We are developing a novel fast radio transient discovery agent able to direct radio interferometer response in microseconds to maximize signal-to-noise ratio and trigger detailed data capture. This requires deploying a reinforcement learning agent on a field-programmable gate array (FPGA). This real-time system represents a major leap in autonomous, high-speed astronomical discovery, laying the groundwork for large-scale, next-generation radio surveys that can operate beyond human reaction limits.
We are developing, Sybil, a novel AI agent to identify kilonovae. The agent will use low-latency alert data from the International Gravitational Wave Network and the Interplanetary Network, and transient photometry from public surveys, ZTF and Rubin, to make follow-up recommendations in real time that maximizes a designated objective. The agent will be trained using reinforcement learning, which is necessary to ensure that the recommended strategies are optimal despite incomplete and evolving light curve information and given that constraints on physical models will only be available after the event is complete.
Random sample of ZTF SN Ia LCs augmented in real-time given the goal of minimizing SALT2 parameter uncertainties
Even as surveys have produced an unprecedented sample of thousands of spectroscopically confirmed SNe Ia, driving down statistical uncertainties, systematic uncertainties remain a major roadblock toward precision cosmology. As LSST promises to plough deeper at the expense of temporal resolution, it is important to have light-curves that maximize information for cosmology.
We design a novel framework for performing real-time science-driven follow-up and demonstrate it for strategizing photometric augmentation of Zwicky Transient Facility (ZTF) SNe Ia light-curves given the goal of minimizing SALT2 parameter uncertainties. We find a median improvement of 2-6% for SALT2 parameters and 3-11% for photometric redshift with 2-7 additional data points in g, r and/or i compared to random augmentation (Sravan et al. 2021).
While next-generation surveys like the Rubin Observatory (https://www.lsst.org/), monitoring the sky with unprecedented spatial and temporal resolution, are leading to transformative advances in our scientific understanding, the resulting data deluge have rendered traditional human-guided data collection and inference techniques impractical. In order to maximize the science potential of data collected and limited follow-up resources, autonomous systems reacting in real-time to simultaneously maximize diverse science goals are needed.
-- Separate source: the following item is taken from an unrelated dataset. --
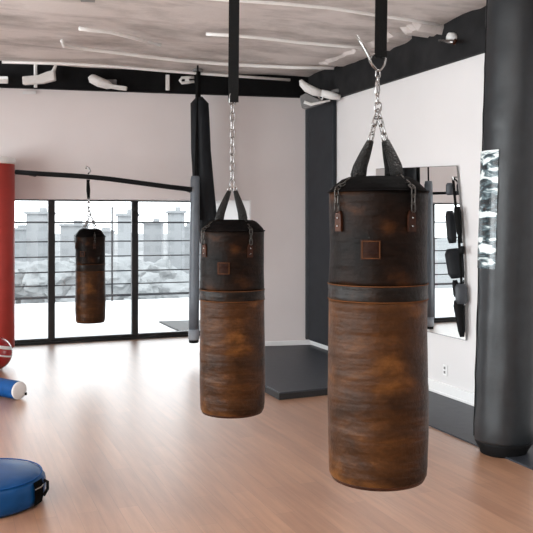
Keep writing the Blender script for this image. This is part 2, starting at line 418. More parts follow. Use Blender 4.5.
def tree(px, Y, ytop, rad, label):
    c = PX(px, ytop, Y)
    o = thing('far_tree', (c.x, Y, -22), label, 'tree', 'hazy trees below the balcony')
    top = c.z+22
    bm = bmesh.new(); tube(bm, [(0, 0, 0), (.1, 0, top*.5), (0, 0, top-rad*.8)], .5, 8, rad=[.6, .4, .2]); link('trunk', bm, M['trunk'], o, True)
    bm = bmesh.new(); bmesh.ops.create_icosphere(bm, subdivisions=4, radius=1)
    s = rb.uniform(0, 50)
    for v in bm.verts:
        d = 1+.45*mnoise.noise(v.co*1.7+Vector((s, 0, 0)))+.16*mnoise.noise(v.co*4.5+Vector((0, s, 0)))+.08*mnoise.noise(v.co*11)
        v.co = Vector((v.co.x*rad*1.25*d, v.co.y*rad*d, v.co.z*rad*.9*d+top-rad*.9))
    link('crown', bm, M['tree'], o)
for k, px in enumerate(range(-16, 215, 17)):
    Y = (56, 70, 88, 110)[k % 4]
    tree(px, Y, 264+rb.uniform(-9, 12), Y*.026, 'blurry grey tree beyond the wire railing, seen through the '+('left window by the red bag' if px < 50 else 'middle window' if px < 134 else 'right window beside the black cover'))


# ------------------------------------------------------------------ mats, pads, pillar
bm = bmesh.new()
Cn = Vector((.131, 8.04, 0)); v_ = Vector((1, .45, 0)).normalized(); w_ = Vector((-.4, 1, 0)).normalized()
pts = [Cn, Cn+v_*2.03, R(-.03, -.06), Vector((-.38, YW(-.38)-.06, 0)), Vector((-.38, 10.2, 0)), Cn+w_*1.0]
# keep the front corner on the wall side clear of the baseboard
fr_ = pts[1]; rel = fr_-P0; uu = rel.dot(U)
pts[1] = fr_ - U*(uu+.03)
prism(bm, pts, 0, .075)
me_mat = link('floor_mat', bm, [M['mat_rubber']], bevel=.006)
tag(me_mat, 'thick dark grey training mat in the back corner, black front edge', 'mat')
bm = bmesh.new()
q0 = Cn+v_*.02; 
def offp(p, d): return p+d
a, b_ = pts[0], pts[1]; n_ = Vector((v_.y, -v_.x, 0))
prism(bm, [a+n_*.006-v_*.0, b_+n_*.006, b_, a], .002, .062)
n2_ = -Vector((w_.y, -w_.x, 0)); n2_ = Vector((-w_.y, w_.x, 0))
prism(bm, [a, Cn+w_*1.0, Cn+w_*1.0+n2_*.006, a+n2_*.006+n_*.006], .002, .062)
link('edge_strip', bm, M['mat_side'], me_mat)

bm = bmesh.new()
B0 = Vector((1.42, 7.03, 0)); bdir = Vector((-.4, 1, 0)).normalized()
pa = B0+bdir*1.20; pb = B0-bdir*5.0
def to_wall(p): 
    rel = p-P0; return p - U*(rel.dot(U)+.035)
prism(bm, [pa, pb, to_wall(pb), to_wall(pa)], 0, .014)
tag(link('floor_runner', bm, M['mat_rubber'], bevel=.003), 'thin dark rubber runner mat along the foot of the right wall', 'mat')

# corner wall pads
o = thing('corner_wall_pad', R(-.05, -.06, .14), 'tall dark grey padding covering the back right corner above the mat', 'wall pad')
bm = bmesh.new(); p = [R(-.075, -.07), R(-.075, -.80), R(-.005, -.80), R(-.005, -.0)]
prism(bm, [x-Vector((o.location.x, o.location.y, 0)) for x in p], 0, 3.27); link('side_pad', bm, M['corner_vinyl'], o, bevel=.02, seg=3)
bm = bmesh.new(); d = Vector((1, .22, 0)).normalized(); nn = Vector((d.y, -d.x, 0))
x0 = .545; q = [Vector((x0, YW(x0)+.04, 0)), Vector((x0, YW(x0)-.04, 0)), Vector((.63, YW(.63)-.05, 0)), Vector((.67, YW(.63)+.04, 0))]
prism(bm, [x-Vector((o.location.x, o.location.y, 0)) for x in q], 0, 3.36); link('back_pad', bm, M['pad_grey'], o, bevel=.015, seg=3)

# padded pillar, leaning slightly
PXc, PYc, PR = 1.842, 6.23, .228
o = thing('padded_pillar', (PXc, PYc, .0), 'thick round pillar wrapped in dark charcoal padding at the right', 'pillar')
def lean(bm):
    for v in bm.verts: v.co.x += .030*max(0, v.co.z)
bm = bmesh.new()
prof = [(PR-.03, .10), (PR-.006, .105), (PR, .125)]+[(PR+.004*math.sin(k*1.9), .125+k*.12) for k in range(1, 30)]+[(PR, 3.70), (PR-.03, 3.72)]
lathe(bm, prof, 64, rfun=lambda r, z, a: r+.004*mnoise.noise(Vector((math.cos(a)*2, math.sin(a)*2, z*1.6)))); lean(bm); link('padding', bm, M['pillar_vinyl'], o, True)
bm = bmesh.new(); lathe(bm, [(PR-.055, .0), (PR-.05, .02), (PR-.012, .085), (PR-.015, .11)], 64); lean(bm); link('base', bm, M['base_black'], o, True)
bm = bmesh.new(); lathe(bm, [(PR-.06, 3.70), (PR-.06, CEIL+.0)], 48); lean(bm); link('column_head', bm, M['beam'], o, True)
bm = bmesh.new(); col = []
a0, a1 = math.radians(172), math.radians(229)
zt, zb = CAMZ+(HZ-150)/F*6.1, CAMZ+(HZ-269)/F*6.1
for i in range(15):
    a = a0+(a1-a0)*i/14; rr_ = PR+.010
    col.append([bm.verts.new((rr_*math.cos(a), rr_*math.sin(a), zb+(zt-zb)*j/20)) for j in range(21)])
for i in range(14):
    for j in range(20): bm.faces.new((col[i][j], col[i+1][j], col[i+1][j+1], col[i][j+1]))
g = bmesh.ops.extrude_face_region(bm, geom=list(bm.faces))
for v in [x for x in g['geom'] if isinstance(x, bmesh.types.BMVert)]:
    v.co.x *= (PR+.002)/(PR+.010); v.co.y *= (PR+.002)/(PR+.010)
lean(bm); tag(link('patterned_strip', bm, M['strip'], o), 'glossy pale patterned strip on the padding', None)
bm = bmesh.new()
tube(bm, [(-(PR+.004), .0, z) for z in (.13, 1, 2, 3, 3.6)], .004, 6); 
lean(bm); link('seam', bm, M['base_black'], o)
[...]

REFITT is a novel AI system that strategizes and coordinates transient follow-up in real-time, given the goal of most optimally augmenting the alert stream for science inference. Right: Follow-up recommendations on a random night of Rubin Observatory operations given 32,000 core-collapse supernova events of interest (Sravan et al. 2020).
The mechanisms driving removal of envelopes of stripped-envelope supernova progenitors is a key challenge to our understanding of massive star evolution. Comparing population-scale detailed stellar evolution models with a wide variety of observational constraints (serendipitous progenitor photometry, multi-band SN light-curves, X-ray/radio observations) not only constrain evolutionary channels but can also reveal unobserved populations.
Right: Probability distribution of progenitor and companion properties of SN 2016gkg (Sravan et al. 2018).